[imagesource:freerangestock]
Well, this might just tell you all you need to know about where South African shoppers have preferred to spend their dwindling earnings over the last few years.
The CEO of Shoprite, Pieter Engelbrecht, received a total compensation package of R83 million in 2024 – about R20 million more than the year before.
On the other side of the country club, Roy Bagattini from Woolworths had to take half of the R122.5 million he received in the previous year, only taking home a total of R65 million for 2024.
Including previous share awards and other short-term incentive objectives, Engelbrecht’s total compensation in 2024 was R68.523 million – Compared to the R64.66 million he earned the year before, this was a 6.6% increase, or R3.857 million.
This comes on the back of a reported 18% increase in annual sales for Shoprite, while its headline earnings grew almost 10% and its dividend was hiked by 10.5%.

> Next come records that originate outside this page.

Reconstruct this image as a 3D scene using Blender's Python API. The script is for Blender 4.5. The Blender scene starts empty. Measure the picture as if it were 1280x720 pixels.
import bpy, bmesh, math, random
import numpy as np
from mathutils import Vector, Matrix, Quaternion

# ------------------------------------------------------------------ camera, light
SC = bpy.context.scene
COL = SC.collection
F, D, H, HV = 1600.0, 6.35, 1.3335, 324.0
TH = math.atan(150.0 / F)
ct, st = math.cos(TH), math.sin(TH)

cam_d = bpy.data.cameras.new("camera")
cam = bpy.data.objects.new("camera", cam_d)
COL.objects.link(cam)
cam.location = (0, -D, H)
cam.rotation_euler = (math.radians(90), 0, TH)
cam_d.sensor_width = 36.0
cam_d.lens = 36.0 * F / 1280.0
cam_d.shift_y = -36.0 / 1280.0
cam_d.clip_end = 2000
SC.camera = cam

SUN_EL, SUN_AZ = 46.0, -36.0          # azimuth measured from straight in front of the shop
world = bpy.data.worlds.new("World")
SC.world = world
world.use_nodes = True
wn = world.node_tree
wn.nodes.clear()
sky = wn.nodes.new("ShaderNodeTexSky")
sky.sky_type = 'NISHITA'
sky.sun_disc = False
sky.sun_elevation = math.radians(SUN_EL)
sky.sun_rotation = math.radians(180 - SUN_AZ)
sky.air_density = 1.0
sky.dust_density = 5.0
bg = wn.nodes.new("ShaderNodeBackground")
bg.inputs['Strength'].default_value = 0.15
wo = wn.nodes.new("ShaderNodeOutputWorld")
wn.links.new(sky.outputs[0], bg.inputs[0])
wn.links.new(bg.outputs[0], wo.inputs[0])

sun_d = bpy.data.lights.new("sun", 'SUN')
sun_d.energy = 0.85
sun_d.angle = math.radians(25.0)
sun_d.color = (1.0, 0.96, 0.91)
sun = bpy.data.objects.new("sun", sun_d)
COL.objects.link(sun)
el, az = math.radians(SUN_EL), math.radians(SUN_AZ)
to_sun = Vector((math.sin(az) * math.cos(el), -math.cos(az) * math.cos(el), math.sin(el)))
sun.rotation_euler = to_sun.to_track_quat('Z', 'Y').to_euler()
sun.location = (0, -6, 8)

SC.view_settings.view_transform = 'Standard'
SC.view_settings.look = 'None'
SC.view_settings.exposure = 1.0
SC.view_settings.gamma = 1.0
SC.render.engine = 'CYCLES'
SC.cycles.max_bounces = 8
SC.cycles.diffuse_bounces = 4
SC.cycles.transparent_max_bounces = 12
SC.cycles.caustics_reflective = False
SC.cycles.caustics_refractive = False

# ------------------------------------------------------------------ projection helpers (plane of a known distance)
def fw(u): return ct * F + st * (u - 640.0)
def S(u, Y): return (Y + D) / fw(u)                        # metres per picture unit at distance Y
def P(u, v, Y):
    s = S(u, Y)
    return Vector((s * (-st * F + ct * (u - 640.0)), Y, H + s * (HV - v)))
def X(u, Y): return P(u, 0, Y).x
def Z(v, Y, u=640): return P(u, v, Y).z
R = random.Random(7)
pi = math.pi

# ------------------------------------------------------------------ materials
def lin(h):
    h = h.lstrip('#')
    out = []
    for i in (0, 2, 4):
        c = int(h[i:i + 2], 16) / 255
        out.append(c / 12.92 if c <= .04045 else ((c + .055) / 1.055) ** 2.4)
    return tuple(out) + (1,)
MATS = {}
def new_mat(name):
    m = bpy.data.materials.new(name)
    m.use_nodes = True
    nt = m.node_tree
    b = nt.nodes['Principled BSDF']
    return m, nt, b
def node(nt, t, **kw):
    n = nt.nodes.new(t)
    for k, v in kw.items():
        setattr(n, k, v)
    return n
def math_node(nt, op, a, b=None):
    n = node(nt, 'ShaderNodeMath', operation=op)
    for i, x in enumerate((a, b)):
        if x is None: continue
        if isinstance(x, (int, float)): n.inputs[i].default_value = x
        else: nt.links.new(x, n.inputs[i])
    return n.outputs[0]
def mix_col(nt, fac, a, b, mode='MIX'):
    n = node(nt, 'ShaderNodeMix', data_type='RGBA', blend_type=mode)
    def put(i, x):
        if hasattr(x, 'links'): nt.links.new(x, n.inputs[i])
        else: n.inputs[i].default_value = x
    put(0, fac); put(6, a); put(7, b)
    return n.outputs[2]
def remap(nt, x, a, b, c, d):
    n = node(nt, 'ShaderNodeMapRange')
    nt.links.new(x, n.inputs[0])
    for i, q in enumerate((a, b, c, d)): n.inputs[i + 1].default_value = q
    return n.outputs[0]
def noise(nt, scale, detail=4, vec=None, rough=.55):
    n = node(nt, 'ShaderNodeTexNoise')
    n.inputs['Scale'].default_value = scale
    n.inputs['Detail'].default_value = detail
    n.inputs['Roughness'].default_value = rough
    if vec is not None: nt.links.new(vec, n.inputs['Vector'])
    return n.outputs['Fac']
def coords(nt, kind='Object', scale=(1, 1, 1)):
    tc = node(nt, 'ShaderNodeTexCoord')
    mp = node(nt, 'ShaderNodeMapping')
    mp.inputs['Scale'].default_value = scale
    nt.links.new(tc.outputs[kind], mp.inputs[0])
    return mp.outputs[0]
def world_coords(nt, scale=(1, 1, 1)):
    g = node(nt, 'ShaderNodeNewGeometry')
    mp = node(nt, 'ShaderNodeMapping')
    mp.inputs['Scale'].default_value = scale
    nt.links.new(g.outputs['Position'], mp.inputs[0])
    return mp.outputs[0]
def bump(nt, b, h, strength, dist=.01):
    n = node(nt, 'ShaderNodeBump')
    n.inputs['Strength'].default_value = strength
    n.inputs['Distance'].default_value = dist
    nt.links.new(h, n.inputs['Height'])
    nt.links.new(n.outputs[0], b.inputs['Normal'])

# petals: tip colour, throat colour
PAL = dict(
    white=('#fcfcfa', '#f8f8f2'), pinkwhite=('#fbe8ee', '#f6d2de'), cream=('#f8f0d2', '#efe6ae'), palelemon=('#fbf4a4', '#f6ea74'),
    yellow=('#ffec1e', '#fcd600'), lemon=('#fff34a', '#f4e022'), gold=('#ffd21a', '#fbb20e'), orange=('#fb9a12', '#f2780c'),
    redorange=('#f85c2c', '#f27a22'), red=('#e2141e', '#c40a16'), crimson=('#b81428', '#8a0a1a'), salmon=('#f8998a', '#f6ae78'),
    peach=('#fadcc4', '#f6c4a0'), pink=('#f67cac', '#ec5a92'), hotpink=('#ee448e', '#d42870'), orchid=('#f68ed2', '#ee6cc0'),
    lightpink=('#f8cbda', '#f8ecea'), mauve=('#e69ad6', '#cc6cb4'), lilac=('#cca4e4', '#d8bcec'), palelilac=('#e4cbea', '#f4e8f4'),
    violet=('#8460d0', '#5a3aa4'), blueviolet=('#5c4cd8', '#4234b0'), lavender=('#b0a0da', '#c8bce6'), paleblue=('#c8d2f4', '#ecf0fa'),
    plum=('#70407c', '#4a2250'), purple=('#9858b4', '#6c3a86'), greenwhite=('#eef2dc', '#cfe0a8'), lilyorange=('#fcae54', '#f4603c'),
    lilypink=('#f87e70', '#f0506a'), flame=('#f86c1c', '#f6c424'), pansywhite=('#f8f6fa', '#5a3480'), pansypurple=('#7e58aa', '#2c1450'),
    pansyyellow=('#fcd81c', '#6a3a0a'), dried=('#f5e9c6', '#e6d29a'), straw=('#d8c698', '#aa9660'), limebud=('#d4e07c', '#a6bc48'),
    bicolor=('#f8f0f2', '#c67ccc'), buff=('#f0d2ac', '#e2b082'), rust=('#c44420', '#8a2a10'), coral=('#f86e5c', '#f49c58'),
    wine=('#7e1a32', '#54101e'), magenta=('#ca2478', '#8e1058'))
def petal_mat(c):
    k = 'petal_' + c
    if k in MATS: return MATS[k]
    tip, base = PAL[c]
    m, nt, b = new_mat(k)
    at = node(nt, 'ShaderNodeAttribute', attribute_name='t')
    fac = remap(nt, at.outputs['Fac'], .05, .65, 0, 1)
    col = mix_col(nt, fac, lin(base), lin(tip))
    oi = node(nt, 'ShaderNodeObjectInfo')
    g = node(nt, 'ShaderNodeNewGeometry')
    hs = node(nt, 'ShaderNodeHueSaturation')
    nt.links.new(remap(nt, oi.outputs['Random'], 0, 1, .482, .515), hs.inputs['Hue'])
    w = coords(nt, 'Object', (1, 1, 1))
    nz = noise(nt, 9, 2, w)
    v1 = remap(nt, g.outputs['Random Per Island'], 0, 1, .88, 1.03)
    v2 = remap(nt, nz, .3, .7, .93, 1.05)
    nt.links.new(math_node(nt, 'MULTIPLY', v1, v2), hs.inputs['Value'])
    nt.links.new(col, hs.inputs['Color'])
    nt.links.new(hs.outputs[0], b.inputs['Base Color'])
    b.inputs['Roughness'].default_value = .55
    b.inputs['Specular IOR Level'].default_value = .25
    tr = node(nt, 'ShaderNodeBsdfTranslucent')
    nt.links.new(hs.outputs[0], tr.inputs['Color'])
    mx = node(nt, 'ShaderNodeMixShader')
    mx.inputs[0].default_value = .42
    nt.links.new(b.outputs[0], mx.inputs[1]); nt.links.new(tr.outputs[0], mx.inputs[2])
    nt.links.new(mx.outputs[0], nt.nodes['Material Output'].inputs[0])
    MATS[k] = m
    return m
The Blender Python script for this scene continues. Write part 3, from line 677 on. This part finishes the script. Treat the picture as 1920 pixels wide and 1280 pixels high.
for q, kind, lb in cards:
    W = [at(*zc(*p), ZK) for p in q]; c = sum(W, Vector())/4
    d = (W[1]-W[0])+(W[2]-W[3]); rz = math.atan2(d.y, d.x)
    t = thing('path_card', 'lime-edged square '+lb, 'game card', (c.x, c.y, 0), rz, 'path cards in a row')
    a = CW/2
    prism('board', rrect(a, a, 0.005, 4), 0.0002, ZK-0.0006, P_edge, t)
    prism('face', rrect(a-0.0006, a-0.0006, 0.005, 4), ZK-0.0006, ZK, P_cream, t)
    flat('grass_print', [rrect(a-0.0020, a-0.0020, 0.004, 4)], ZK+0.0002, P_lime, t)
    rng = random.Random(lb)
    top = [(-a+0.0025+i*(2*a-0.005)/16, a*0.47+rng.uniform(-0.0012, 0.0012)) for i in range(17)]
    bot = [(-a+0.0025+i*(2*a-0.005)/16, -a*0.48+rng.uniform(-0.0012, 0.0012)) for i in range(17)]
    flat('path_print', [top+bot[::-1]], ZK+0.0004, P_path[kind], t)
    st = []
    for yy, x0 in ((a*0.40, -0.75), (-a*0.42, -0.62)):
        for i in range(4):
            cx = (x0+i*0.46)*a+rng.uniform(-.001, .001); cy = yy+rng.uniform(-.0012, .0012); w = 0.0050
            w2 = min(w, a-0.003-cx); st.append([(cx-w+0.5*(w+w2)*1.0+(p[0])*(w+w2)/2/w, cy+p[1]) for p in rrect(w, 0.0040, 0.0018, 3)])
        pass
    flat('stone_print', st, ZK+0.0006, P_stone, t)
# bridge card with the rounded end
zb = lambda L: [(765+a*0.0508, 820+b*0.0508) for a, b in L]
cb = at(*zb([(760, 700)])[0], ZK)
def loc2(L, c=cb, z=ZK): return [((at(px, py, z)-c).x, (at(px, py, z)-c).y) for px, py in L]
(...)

Woolworths, on the other hand, had to slash its final dividend by almost a quarter as sales in its local fashion business and its Australian and New Zealand operations came under pressure.
It’s unlikely that the Woolies CEO will be applying for debt relief anytime soon, but it does point to Shoprite’s growing market share in the vacuum that Pick n Pay seems to be leaving.
Emphasising the stratospheric nature of the CEO’s salaries, the new Companies Amendment Act, which was recently signed into law, compels companies to disclose the earnings gap between their highest- and lowest-paid workers.
Neither Shoprite nor Woolies provided a minimum wage figure for 2024, but Woolworths said its lowest-paid worker earned R93 600 last year. It would take that employee 1,311 years to earn what Bagattini did last year – if that helps to soothe his burn a little bit.
News24 reports that FNB portfolio manager Wayne McCurrie said Bagattini’s pay cut was understandable given that Woolies had not been as successful this year. While its food business has performed well, it has struggled in Australia and New Zealand while at the same time, the retailer is still waiting for a turnaround in the fashion, beauty and home segment.
McCurrie said Engelbrecht’s pay did not seem outrageous, considering how successful he had been in running the company. Given how well Engelbrecht had managed the business, McCurrie said his compensation did not appear excessive.
“Of course, to the proverbial man in the street, it may seem outrageous, but that is what you’ve got to pay to attract the talent. At the same time, though, they have to deliver.”
Fair enough. Engelbrecht seems to be delivering like a new Checkers Sixty60 driver on an R100 tip, so Shoprite is getting value for their money.